On 14 July 2026, EU Commissioner for Environment Jessika Roswall addressed the United Nations High-Level Meeting on Critical Energy Transition Minerals in New York, arguing that the circular economy is a strategic necessity for securing resilient, sustainable, and fair supply chains. Roswall stressed that increasing extraction alone is insufficient, stating 'we cannot dig our way out of this problem.' She called for designing products that are more durable, repairable, and easier to reuse, and for high-quality recycling of batteries, electronic waste, and mining waste.
Roswall's speech contained no new concrete proposals, numerical targets, deadlines, or budget figures. Instead, she offered broad commitments and declarative support for the recommendations of the UN Panel on Critical Energy Transition Minerals, which the European Commission co-chaired. She welcomed the Panel's recommendations on material efficiency and circular economy, and pledged to turn them into action. The speech reaffirmed the EU's existing approach under the Critical Raw Materials Act, which reinforces domestic capacities and builds strategic partnerships, and referenced EU laws on batteries and sustainable product design as contributing to resilient value chains.

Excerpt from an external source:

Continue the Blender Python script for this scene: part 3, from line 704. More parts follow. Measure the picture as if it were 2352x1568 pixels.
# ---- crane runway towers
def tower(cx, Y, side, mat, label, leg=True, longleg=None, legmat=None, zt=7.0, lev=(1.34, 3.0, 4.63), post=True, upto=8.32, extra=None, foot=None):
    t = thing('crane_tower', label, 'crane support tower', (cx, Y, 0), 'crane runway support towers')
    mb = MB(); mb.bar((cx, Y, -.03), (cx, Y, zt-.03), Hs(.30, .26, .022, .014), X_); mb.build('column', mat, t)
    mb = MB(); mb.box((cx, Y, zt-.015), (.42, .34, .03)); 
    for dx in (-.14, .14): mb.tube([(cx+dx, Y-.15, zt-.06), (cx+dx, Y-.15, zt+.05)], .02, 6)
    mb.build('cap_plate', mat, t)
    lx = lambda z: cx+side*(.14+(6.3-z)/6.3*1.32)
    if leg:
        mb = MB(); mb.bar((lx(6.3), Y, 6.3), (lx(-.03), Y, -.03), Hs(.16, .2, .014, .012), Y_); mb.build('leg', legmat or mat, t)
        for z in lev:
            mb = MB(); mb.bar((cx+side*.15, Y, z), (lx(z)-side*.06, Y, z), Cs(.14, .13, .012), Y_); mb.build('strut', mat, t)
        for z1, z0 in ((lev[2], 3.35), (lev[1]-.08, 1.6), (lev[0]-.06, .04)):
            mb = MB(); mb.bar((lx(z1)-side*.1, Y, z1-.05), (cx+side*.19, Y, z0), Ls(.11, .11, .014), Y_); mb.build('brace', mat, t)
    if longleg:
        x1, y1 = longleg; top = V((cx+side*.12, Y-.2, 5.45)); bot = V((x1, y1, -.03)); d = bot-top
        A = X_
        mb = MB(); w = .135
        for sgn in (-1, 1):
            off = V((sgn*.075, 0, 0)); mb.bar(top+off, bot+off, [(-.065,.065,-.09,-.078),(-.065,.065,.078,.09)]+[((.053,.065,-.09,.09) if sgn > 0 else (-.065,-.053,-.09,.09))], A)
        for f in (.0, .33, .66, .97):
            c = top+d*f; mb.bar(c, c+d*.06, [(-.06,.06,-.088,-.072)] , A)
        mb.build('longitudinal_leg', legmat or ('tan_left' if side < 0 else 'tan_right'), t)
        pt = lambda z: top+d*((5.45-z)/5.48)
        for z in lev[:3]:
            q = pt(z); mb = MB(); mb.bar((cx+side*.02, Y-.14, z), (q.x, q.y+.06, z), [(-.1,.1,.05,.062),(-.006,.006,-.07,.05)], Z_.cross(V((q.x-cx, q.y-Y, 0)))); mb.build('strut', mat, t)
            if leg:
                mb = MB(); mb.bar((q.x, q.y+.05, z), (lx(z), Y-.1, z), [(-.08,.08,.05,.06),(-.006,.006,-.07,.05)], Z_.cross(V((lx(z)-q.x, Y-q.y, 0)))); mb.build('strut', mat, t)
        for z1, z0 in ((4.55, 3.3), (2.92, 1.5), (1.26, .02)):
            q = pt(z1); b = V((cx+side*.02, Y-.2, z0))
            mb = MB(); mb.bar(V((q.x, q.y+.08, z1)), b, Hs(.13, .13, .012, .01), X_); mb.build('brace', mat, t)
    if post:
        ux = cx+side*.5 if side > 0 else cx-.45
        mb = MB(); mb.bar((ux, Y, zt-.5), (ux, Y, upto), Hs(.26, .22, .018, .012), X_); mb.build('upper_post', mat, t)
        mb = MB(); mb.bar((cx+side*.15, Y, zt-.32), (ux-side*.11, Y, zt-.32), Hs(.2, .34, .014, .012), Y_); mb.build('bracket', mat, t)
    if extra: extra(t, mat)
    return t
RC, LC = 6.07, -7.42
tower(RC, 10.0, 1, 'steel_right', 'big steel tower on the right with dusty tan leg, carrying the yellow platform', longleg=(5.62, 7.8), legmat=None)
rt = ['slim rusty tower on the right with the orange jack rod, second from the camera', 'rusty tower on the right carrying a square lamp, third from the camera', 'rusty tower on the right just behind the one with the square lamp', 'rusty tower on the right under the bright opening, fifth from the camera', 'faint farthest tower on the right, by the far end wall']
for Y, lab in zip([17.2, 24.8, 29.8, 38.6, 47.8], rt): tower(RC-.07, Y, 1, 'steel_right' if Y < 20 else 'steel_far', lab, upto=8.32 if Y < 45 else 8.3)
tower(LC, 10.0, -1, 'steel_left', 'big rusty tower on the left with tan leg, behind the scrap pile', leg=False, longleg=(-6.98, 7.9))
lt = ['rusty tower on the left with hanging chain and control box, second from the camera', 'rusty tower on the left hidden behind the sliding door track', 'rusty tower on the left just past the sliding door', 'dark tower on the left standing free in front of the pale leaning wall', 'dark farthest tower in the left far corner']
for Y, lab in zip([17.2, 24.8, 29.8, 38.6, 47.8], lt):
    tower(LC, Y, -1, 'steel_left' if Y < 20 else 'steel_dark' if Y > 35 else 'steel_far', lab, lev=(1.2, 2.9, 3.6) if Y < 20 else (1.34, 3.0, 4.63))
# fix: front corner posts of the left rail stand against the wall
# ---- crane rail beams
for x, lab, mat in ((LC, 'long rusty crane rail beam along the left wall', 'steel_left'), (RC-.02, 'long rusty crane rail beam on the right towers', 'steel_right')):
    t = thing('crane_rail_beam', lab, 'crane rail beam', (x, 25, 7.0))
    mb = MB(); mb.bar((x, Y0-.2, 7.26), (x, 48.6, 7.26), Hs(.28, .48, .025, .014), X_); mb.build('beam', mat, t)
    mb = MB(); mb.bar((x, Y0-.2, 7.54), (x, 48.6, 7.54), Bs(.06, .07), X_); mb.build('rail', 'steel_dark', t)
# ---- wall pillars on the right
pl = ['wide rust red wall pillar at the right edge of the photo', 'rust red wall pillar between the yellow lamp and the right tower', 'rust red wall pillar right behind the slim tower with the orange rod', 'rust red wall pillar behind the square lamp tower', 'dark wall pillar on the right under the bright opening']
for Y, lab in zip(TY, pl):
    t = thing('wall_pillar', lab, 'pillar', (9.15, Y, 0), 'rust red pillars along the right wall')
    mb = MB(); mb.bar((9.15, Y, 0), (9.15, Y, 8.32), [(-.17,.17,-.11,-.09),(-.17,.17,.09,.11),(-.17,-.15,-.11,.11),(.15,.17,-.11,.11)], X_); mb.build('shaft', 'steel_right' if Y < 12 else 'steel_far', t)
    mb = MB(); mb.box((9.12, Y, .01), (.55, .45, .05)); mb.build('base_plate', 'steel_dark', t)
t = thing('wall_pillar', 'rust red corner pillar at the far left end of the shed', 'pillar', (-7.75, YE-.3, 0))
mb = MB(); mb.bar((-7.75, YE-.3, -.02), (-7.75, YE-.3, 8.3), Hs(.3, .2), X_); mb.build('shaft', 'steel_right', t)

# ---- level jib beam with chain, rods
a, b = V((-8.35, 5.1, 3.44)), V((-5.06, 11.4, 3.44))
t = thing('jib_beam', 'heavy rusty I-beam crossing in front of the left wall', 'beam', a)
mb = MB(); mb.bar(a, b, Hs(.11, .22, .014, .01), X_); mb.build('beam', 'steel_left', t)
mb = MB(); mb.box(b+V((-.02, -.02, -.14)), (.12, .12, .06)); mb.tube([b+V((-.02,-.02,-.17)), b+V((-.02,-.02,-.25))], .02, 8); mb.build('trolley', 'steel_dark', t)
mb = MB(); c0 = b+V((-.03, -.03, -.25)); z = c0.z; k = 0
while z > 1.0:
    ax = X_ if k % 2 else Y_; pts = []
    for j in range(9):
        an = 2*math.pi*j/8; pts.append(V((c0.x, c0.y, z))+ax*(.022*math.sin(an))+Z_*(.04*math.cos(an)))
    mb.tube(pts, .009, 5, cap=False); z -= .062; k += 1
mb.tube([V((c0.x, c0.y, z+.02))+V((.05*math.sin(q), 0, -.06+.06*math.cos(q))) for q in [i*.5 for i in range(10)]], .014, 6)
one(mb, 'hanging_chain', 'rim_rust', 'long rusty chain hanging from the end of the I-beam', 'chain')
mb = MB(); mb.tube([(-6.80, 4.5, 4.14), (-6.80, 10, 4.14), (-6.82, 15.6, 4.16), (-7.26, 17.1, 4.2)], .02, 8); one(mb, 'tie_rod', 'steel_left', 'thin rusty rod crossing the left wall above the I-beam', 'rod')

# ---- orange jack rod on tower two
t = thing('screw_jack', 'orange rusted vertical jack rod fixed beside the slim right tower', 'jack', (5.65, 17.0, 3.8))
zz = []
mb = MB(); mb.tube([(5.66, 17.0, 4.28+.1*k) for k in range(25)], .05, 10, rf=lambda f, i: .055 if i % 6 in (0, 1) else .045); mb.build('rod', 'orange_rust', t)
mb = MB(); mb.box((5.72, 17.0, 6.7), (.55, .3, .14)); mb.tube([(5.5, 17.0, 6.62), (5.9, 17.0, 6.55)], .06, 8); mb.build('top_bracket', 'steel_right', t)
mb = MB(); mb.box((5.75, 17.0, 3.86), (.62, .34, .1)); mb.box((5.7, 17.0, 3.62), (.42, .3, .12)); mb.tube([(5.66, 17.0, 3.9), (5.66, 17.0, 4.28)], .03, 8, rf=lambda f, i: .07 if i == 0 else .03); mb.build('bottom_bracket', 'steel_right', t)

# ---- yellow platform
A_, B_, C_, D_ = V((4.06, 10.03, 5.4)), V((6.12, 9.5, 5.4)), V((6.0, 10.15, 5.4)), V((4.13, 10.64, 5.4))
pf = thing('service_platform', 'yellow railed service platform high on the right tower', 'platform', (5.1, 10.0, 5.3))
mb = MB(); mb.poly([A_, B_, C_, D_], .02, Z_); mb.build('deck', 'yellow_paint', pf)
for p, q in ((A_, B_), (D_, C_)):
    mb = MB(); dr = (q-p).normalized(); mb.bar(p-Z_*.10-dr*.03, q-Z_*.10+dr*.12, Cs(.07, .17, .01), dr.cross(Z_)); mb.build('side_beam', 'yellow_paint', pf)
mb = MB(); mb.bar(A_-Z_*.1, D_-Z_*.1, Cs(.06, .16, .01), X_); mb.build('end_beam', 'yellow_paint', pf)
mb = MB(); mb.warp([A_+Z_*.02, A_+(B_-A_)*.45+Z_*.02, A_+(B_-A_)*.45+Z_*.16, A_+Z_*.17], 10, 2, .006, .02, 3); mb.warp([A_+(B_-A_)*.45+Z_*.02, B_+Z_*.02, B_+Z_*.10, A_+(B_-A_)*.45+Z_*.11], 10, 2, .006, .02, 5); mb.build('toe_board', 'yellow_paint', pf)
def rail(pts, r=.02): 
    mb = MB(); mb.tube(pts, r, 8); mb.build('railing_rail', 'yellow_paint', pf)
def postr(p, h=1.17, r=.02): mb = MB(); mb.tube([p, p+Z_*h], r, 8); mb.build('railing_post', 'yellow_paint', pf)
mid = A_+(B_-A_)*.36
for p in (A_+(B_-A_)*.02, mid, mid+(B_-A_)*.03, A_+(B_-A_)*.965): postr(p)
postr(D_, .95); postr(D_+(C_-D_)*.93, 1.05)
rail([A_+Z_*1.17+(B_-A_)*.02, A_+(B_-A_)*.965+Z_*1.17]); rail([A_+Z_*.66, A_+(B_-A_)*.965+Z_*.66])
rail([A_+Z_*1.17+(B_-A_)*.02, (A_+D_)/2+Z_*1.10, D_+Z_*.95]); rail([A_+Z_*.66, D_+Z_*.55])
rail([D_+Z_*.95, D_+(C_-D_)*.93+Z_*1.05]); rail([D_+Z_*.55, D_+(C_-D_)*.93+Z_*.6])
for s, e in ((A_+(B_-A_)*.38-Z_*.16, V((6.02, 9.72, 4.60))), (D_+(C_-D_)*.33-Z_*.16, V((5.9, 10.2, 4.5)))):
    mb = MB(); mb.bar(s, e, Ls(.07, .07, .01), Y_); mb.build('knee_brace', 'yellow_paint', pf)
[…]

On international cooperation, Roswall emphasised that the EU will continue building partnerships that diversify supply, create local value, support innovation, and uphold high environmental and social standards. The speech did not shift the EU's stance towards a more assertive or demanding approach vis-à-vis third countries; rather, it maintained a conciliatory and cooperative tone, calling for joint action to implement the Panel's recommendations. The address was largely a reaffirmation of existing EU policy orientations, with no measurable new policy direction or institutional changes announced.